She Said: Breaking the Sexual Harassment Story That Helped Ignite a Movement
“In pursuing Weinstein, the authors found that the casting couch system, long entrenched in Hollywood, still existed, though perhaps in a mutated form. But the bottom line was the same: yield to the powerful and enjoy a career, or resist, and you’ll never work in this town again. Either way, keep your mouth shut.”
By now, most readers are aware of the #MeToo Movement, which seemed to suddenly burst on the scene just a few years ago. But the conduct it addresses— sexual harassment—has been around for centuries, written off as the “casting couch,” “locker room talk,” “just a little harmless fun,” and a dismissive attitude of “boys will be boys.” In reality, though, there is nothing harmless or acceptable about it.

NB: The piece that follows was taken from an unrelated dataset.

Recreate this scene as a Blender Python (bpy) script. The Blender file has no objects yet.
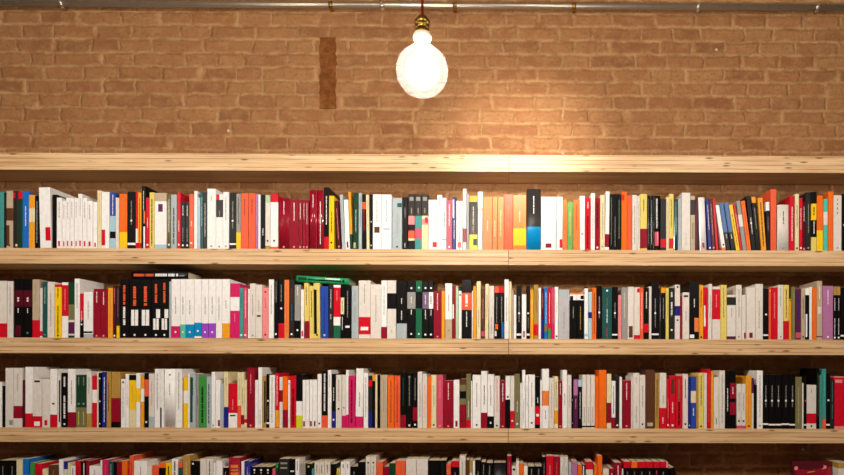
import bpy, bmesh, math, random, re
from mathutils import Vector, Matrix

scene = bpy.context.scene
COL = scene.collection
random.seed(7)

# ------------------------------------------------------------------ camera
F = 668.0            # focal length in pixels of the 844 px wide photograph
D = 2.70             # distance from the lens to the shelf fronts (m)
CAM_H = 1.50         # lens height above the floor
YAW, ROLL = 0.0057, 0.0024
PU, PV = 510 + F * math.tan(YAW), 366.0
fwd = Vector((math.sin(YAW), math.cos(YAW), 0))
rgt0 = Vector((math.cos(YAW), -math.sin(YAW), 0))
up0 = Vector((0, 0, 1))
rgt = rgt0 * math.cos(ROLL) + up0 * math.sin(ROLL)
upv = up0 * math.cos(ROLL) - rgt0 * math.sin(ROLL)
EYE = Vector((0, -D, CAM_H))


def at(u, v, y=0.0):
    """point of the plane at depth y that the photograph shows at pixel (u, v)"""
    d = fwd + rgt * ((u - PU) / F) - upv * ((v - PV) / F)
    return EYE + d * ((y + D) / d.y)


cam = bpy.data.cameras.new('camera')
cam.sensor_fit = 'HORIZONTAL'
cam.sensor_width = 36.0
cam.lens = F / 844 * 36.0
cam.shift_x = (422 - PU) / 844
cam.shift_y = (PV - 237.5) / 844
cam.clip_start = 0.05
camo = bpy.data.objects.new('camera', cam)
COL.objects.link(camo)
rot = Matrix((rgt, upv, -fwd)).transposed().to_4x4()
camo.matrix_world = Matrix.Translation(EYE) @ rot
scene.camera = camo

# --------------------------------------------------------------- materials
def lin(c):
    return c / 12.92 if c <= 0.04045 else ((c + 0.055) / 1.055) ** 2.4


def rgb(h):
    h = h.lstrip('#')
    return tuple(lin(int(h[i:i + 2], 16) / 255) for i in (0, 2, 4)) + (1,)


def new_mat(name):
    m = bpy.data.materials.new(name)
    m.use_nodes = True
    nt = m.node_tree
    b = nt.nodes['Principled BSDF']
    return m, nt, b


def N(nt, t, **kw):
    n = nt.nodes.new(t)
    for k, v in kw.items():
        if k in n.inputs:
            n.inputs[k].default_value = v
        else:
            setattr(n, k, v)
    return n


def ramp(nt, fac, stops):
    r = nt.nodes.new('ShaderNodeValToRGB')
    el = r.color_ramp.elements
    while len(el) < len(stops):
        el.new(0.5)
    for e, (p, c) in zip(el, stops):
        e.position = p
        e.color = c
    nt.links.new(fac, r.inputs[0])
    return r.outputs[0]


def mix(nt, fac, a, b, mode='MIX'):
    m = nt.nodes.new('ShaderNodeMix')
    m.data_type = 'RGBA'
    m.blend_type = mode
    for s, v in ((0, fac), (6, a), (7, b)):
        if hasattr(v, 'node'):
            nt.links.new(v, m.inputs[s])
        else:
            m.inputs[s].default_value = v
    return m.outputs[2]


PAL = {
    'w': ('f1ece8', 'white'), 'i': ('ded4ca', 'ivory'), 'c': ('e3d3a6', 'cream'), 'e': ('bba68a', 'beige'),
    'K': ('b08840', 'tan'), 'z': ('5a3624', 'brown'), 'g': ('96928c', 'grey'), 'x': ('2b2725', 'charcoal'),
    'k': ('0e0c0b', 'black'), 's': ('aab4b6', 'silver grey'), 'a': ('a6c6d2', 'pale blue'), 'b': ('1c6cbc', 'blue'),
    'B': ('23267c', 'navy'), 'C': ('0a86c0', 'azure'), 't': ('458f8a', 'teal'), 'T': ('22504e', 'dark teal'),
    'M': ('4cc0a2', 'mint'), 'n': ('3f9040', 'green'), 'N': ('1c3c28', 'dark green'), 'v': ('77704a', 'olive'),
    'o': ('ee6a1c', 'orange'), 'O': ('e67e3e', 'pale orange'), 'S': ('e85c38', 'coral'), 'r': ('cc1226', 'red'),
    'R': ('8e1226', 'crimson'), 'm': ('50101e', 'maroon'), 'y': ('f4c41c', 'yellow'), 'Y': ('e0c868', 'pale yellow'),
    'A': ('ea9c28', 'amber'), 'P': ('d01f62', 'magenta'), 'p': ('ec8a8a', 'pink'), 'q': ('cc5068', 'rose'),
    'f': ('b2c6a0', 'pale green'), 'j': ('72a55a', 'leaf green'),
    'h': ('4c6c9c', 'slate blue'), 'H': ('b6b2b4', 'light grey'),
    'E': ('76607c', 'greyish purple'),
    'd': ('28489e', 'deep blue'), 'D': ('1f6244', 'forest green'),
    'u': ('9a45c0', 'purple'), 'U': ('562248', 'dark purple'), 'l': ('b0709c', 'mauve'), 'L': ('d0d02c', 'lime'),
}
_mats = {}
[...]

So say Jodi Kantor and Megan Twohey in their new book She Said: Breaking the Sexual Harassment Story That Helped Ignite a Movement. “If the story was not shared,” the authors write, “nothing would change. Problems that are not seen cannot be addressed.”
In this imminently readable and fascinating account, the authors share an important story and bring to light a devilish problem that had largely been swept under the rug. From a President of the United States to a Fox News star to a Hollywood mogul to a nominee for the United States Supreme Court, Kantor and Twohey take the reader through battles fought by brave women to regain their voices that had previously been silenced by a disturbing pattern of behavior by men in positions of authority.
The authors refer to the pattern as a “playbook” for getting away with it so long as women were afraid to speak. Or, perhaps worse, many were barred from speaking by the Hobson’s choice they were forced to make when agreeing to confidential settlements with wrongdoers: Keep quiet and get paid, or speak up and get nothing.
She Said is at its best when telling the story of getting the story for The New York Times on movie producer Harvey Weinstein and his decades of debauchery with women under his sphere of influence and then buying their silence with confidential settlement agreements. That section of the book reads like a thriller, with an evil-doing villain covering his tracks, and the authors, as detectives, hot on his trail as they uncover his dirty secrets.
In pursuing Weinstein, the authors found that the casting couch system, long entrenched in Hollywood, still existed, though perhaps in a mutated form. But the bottom line was the same: yield to the powerful and enjoy a career, or resist, and you’ll never work in this town again. Either way, keep your mouth shut. As actress Gwyneth Paltrow put it, “The ethos of Hollywood . . . was to swallow complaints and to put up with exactly that kind of behavior.”
Once the authors succeeded in getting the necessary corroboration required by journalistic standards—including an agreement by actress Ashley Judd to go public—they faced another dilemma: They had to reveal their story to its subject, Weinstein, to allow him to respond. But doing so gave him an opportunity to take pre-emptive measures to undercut their story before it was even published, including bullying and intimidating the women who had agreed to go public.
The authors take the readers inside the offices of the Times as they huddle with their editors and publisher, agonizing over every word in the article and every strategy in the duel with Weinstein, Hollywood’s most well-known bully, and his high-powered legal team that included David Boies, Lanny Davis, Lisa Bloom, and Linda Fairstein. In the end, the story was published, the villain was defeated, and justice, though much delayed, was done at least in part.
The book also covers the story of Supreme Court justice Brett Kavanaugh’s confirmation hearing and the testimony of his accuser Christine Blasey Ford. This portion is not as compelling a narrative as the Weinstein intrigue—primarily because the authors are spectators to those events, rather than participants as they were in the Weinstein story. Nevertheless, the Kavanaugh hearings even more clearly illustrate the obstacles faced by those who have been abused by the powerful, especially when the bully pulpit of the President of the United States can be enlisted to intimidate.
In some ways, She Said is a tragic tale of victimization of women by powerful men but, in others, it is a story of their triumph over fear as they reclaim their voices. As the authors write, “Their stories involved a kind of poetic reversal. They had suffered from harassment but gained new authority and respect from fighting it.” To that, this reviewer can only add, “Well done.”